Today there are some 25 OSV design companies compared to only three to five 10 years ago, Ulstein Design & Solutions sales and marketing manger Lars Stale Skoge told attendees at a Nor-Shipping breakfast seminar.
The thriving offshore oil and gas sector combined with a falloff in merchant shipbuilding orders has caused non-specialist yards to pile into the OSV sector, Skoge explained, driving the demand for vessel designs.
Increased yard competition has also led to a downwards pressure on pricing, especially in countries like China, Turkey and to a lesser extent Singapore and Korea, he said, which meant a price differential with higher cost countries like Norway (and Brazil) of 25-35% for PSVs and 20-30% for AHTS vessels, he said.

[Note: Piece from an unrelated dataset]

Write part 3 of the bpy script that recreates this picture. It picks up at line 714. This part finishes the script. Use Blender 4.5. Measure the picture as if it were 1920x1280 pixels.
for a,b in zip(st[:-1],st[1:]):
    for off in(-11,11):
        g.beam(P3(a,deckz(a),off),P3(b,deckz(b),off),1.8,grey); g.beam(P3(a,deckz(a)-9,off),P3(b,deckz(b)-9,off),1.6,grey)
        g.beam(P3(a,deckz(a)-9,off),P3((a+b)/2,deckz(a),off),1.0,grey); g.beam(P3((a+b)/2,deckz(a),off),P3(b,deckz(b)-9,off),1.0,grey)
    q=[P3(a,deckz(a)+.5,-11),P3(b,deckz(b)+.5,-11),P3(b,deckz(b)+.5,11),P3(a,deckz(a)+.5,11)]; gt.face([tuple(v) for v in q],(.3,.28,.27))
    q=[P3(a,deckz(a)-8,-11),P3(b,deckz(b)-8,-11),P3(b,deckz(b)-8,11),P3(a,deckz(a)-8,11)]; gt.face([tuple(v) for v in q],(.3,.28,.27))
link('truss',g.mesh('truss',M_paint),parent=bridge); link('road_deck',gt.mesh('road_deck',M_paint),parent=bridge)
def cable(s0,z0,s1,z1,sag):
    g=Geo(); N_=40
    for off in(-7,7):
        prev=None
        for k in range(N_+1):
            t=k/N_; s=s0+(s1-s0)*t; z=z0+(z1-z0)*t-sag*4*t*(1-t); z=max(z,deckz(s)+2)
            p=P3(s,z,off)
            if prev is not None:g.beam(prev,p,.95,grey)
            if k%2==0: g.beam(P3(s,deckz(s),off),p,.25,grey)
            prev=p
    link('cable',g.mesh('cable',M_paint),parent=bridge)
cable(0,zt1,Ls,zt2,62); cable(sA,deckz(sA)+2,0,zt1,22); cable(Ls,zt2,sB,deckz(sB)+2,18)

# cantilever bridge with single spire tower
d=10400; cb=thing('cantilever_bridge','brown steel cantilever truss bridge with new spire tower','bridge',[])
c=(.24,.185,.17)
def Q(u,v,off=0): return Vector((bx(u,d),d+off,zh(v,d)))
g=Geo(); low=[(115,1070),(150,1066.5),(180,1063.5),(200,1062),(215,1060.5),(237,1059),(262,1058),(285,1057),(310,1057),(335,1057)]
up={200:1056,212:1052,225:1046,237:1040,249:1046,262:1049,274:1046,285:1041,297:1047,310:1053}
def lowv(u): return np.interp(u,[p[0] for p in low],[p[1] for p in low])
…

However. European yards still held the edge in terms of ‘complexity and quality,’ he opined.
Ulstein itself only has capacity to build three to four newbuildings a year, and tends to concentrate on prototypes. Otherwise it has partner agreements with other yards worldwide which build its designs. One particularly innovative feature of Ulstein vessels is the X-BOW hull, introduced in 2005, of which some 60 have been built or ordered since.
“Ship of the Year” SX148 Seven Viking is an inspection, maintenance and repair (IMR) vessel featuring the X-BOW hull design line, which was delivered to Eidesvik Seven in January. The vessel was built at Ulstein Verft in Ulsteinvik, from a hull constructed at JSC Zaliv Shipyard in Ukraine.